● COLLECTED MATERIAL:
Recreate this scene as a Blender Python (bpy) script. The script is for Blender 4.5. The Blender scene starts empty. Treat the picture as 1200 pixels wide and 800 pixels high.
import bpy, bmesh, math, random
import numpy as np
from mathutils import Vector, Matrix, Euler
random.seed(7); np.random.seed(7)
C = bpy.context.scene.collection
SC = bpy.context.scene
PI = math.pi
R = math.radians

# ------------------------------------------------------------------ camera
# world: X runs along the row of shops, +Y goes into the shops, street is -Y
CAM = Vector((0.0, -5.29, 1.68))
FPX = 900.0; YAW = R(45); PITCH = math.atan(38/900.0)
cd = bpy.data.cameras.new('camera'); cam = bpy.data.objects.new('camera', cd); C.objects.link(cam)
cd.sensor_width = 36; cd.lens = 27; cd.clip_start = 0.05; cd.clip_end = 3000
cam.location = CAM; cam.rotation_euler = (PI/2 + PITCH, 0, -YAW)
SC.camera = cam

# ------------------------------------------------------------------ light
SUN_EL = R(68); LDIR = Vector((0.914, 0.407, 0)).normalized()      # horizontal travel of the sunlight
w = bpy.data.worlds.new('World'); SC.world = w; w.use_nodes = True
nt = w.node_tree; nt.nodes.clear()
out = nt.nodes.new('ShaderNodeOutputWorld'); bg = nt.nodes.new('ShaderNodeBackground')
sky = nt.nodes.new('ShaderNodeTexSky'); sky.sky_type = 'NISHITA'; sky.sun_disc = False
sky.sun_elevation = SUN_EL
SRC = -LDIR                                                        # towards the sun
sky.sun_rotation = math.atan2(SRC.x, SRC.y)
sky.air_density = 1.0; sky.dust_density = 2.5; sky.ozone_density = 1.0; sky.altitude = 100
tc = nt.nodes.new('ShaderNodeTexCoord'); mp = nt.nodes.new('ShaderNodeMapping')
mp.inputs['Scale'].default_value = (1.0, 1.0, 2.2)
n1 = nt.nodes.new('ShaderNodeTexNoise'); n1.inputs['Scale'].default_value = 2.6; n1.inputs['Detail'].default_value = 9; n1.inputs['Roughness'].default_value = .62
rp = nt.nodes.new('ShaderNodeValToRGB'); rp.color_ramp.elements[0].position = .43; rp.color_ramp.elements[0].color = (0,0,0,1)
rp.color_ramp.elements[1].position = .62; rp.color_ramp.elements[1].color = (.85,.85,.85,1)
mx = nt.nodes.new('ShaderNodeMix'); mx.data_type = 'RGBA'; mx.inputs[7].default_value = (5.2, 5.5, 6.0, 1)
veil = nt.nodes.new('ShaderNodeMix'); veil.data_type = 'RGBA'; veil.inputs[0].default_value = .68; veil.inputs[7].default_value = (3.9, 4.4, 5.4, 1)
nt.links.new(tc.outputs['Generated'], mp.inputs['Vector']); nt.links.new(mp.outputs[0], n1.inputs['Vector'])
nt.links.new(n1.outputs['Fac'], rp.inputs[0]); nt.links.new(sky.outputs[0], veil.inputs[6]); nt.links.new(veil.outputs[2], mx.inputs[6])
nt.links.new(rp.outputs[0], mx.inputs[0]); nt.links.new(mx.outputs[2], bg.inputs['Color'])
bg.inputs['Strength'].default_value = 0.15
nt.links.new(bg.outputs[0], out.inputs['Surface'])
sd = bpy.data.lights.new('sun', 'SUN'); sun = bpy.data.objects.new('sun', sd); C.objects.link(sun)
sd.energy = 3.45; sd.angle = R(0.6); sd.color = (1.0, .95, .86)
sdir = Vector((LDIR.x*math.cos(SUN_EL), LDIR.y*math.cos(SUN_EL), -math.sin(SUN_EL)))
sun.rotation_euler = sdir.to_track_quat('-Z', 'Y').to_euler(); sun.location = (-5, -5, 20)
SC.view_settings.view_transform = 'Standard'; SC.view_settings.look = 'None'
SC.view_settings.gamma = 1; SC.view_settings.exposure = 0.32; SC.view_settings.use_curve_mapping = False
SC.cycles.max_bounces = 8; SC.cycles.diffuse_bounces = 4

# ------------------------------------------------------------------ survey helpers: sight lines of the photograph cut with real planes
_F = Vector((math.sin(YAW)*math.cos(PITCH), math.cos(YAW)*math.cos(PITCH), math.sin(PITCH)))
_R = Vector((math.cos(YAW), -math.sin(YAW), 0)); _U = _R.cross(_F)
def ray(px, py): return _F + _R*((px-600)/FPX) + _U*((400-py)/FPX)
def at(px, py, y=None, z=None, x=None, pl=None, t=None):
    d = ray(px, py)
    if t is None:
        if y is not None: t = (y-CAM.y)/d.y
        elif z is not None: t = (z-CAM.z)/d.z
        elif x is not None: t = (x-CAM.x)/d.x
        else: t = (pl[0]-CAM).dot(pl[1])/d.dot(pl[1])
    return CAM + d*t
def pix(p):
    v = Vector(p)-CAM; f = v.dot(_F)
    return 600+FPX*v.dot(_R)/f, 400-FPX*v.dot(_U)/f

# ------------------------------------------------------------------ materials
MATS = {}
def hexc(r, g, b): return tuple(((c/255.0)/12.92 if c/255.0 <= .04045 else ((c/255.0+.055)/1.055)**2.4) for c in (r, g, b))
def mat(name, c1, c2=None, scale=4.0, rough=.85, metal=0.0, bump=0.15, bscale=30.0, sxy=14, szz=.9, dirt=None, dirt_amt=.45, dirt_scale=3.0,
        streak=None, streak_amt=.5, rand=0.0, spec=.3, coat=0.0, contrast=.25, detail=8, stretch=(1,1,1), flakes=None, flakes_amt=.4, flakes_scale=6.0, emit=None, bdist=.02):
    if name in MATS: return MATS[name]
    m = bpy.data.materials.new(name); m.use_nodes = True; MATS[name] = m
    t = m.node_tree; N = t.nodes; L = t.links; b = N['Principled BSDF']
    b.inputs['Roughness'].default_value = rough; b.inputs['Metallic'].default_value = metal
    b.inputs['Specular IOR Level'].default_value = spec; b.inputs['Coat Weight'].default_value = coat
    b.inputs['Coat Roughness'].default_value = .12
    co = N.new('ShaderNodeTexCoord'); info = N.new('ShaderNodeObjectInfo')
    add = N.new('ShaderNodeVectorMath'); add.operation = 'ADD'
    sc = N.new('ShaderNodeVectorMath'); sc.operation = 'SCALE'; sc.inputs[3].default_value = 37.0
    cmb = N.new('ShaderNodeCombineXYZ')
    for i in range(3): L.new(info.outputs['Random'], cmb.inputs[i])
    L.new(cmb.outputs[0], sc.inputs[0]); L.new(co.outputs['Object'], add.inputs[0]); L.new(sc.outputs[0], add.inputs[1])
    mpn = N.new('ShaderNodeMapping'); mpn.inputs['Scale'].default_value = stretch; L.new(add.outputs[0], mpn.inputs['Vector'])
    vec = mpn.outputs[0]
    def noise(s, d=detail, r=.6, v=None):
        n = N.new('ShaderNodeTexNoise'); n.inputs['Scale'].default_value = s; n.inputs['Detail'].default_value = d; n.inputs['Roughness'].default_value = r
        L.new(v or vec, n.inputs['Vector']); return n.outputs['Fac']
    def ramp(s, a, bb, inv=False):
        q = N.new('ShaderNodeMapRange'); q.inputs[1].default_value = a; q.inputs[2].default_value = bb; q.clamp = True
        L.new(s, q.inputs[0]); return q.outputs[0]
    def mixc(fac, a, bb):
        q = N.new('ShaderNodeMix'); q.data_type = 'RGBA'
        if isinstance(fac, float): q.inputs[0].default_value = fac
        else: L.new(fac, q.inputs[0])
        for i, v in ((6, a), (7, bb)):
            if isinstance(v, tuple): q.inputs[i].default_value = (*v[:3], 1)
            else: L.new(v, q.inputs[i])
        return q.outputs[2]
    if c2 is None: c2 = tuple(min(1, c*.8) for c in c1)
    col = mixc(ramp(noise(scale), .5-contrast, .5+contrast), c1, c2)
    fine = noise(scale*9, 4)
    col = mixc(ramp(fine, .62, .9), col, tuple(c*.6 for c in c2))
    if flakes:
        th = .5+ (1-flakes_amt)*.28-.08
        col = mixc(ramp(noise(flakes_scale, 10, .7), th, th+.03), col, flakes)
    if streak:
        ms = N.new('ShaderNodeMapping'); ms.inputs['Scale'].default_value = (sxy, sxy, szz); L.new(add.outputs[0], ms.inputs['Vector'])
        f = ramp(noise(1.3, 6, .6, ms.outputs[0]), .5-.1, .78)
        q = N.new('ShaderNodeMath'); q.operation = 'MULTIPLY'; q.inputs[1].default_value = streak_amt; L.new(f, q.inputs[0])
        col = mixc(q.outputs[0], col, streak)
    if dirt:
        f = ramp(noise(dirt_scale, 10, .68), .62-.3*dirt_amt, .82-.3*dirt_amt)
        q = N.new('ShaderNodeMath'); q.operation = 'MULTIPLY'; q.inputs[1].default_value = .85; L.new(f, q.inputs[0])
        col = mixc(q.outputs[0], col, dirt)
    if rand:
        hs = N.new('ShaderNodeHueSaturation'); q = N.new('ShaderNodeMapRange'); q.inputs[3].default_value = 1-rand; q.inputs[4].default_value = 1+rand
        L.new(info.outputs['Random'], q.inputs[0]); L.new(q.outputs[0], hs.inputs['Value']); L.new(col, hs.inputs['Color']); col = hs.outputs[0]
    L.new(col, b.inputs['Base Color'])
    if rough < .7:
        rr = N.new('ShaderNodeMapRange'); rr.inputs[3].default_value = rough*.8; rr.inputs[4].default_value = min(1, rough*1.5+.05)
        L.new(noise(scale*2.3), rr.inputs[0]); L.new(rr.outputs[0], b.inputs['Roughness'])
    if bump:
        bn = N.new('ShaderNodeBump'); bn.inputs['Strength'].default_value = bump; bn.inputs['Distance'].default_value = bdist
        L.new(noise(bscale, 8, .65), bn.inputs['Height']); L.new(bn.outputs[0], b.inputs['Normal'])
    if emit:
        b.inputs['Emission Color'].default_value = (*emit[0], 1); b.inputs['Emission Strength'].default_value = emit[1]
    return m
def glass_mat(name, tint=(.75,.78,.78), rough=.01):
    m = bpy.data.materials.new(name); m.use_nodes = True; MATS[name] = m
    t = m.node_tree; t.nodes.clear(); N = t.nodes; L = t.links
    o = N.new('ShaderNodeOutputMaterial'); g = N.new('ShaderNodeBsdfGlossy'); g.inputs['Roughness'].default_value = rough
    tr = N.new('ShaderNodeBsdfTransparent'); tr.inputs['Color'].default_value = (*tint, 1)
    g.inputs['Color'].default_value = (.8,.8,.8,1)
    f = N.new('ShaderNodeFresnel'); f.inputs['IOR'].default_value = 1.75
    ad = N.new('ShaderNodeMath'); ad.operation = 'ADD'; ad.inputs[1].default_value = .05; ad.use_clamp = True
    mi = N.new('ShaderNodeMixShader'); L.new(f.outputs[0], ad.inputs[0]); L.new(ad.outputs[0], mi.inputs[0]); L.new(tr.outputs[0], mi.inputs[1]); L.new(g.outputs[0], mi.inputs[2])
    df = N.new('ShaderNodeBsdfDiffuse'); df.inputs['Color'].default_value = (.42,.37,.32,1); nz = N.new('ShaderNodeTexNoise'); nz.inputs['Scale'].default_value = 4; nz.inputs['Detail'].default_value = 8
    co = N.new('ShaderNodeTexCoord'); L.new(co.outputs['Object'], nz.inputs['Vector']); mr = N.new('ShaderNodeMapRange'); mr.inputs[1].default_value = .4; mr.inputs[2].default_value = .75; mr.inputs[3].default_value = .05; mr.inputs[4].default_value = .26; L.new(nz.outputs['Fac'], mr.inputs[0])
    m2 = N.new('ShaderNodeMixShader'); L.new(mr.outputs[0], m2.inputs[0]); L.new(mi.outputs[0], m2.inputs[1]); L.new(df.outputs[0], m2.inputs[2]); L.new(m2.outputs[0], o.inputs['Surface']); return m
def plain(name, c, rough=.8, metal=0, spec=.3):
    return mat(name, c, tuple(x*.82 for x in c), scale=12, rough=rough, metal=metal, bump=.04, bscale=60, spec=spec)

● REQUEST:
Reproduce verbatim only this range: the first line of the material through the line that contains "SC.camera = cam", inclusive.

● RESULT:
Recreate this scene as a Blender Python (bpy) script. The script is for Blender 4.5. The Blender scene starts empty. Treat the picture as 1200 pixels wide and 800 pixels high.
import bpy, bmesh, math, random
import numpy as np
from mathutils import Vector, Matrix, Euler
random.seed(7); np.random.seed(7)
C = bpy.context.scene.collection
SC = bpy.context.scene
PI = math.pi
R = math.radians

# ------------------------------------------------------------------ camera
# world: X runs along the row of shops, +Y goes into the shops, street is -Y
CAM = Vector((0.0, -5.29, 1.68))
FPX = 900.0; YAW = R(45); PITCH = math.atan(38/900.0)
cd = bpy.data.cameras.new('camera'); cam = bpy.data.objects.new('camera', cd); C.objects.link(cam)
cd.sensor_width = 36; cd.lens = 27; cd.clip_start = 0.05; cd.clip_end = 3000
cam.location = CAM; cam.rotation_euler = (PI/2 + PITCH, 0, -YAW)
SC.camera = cam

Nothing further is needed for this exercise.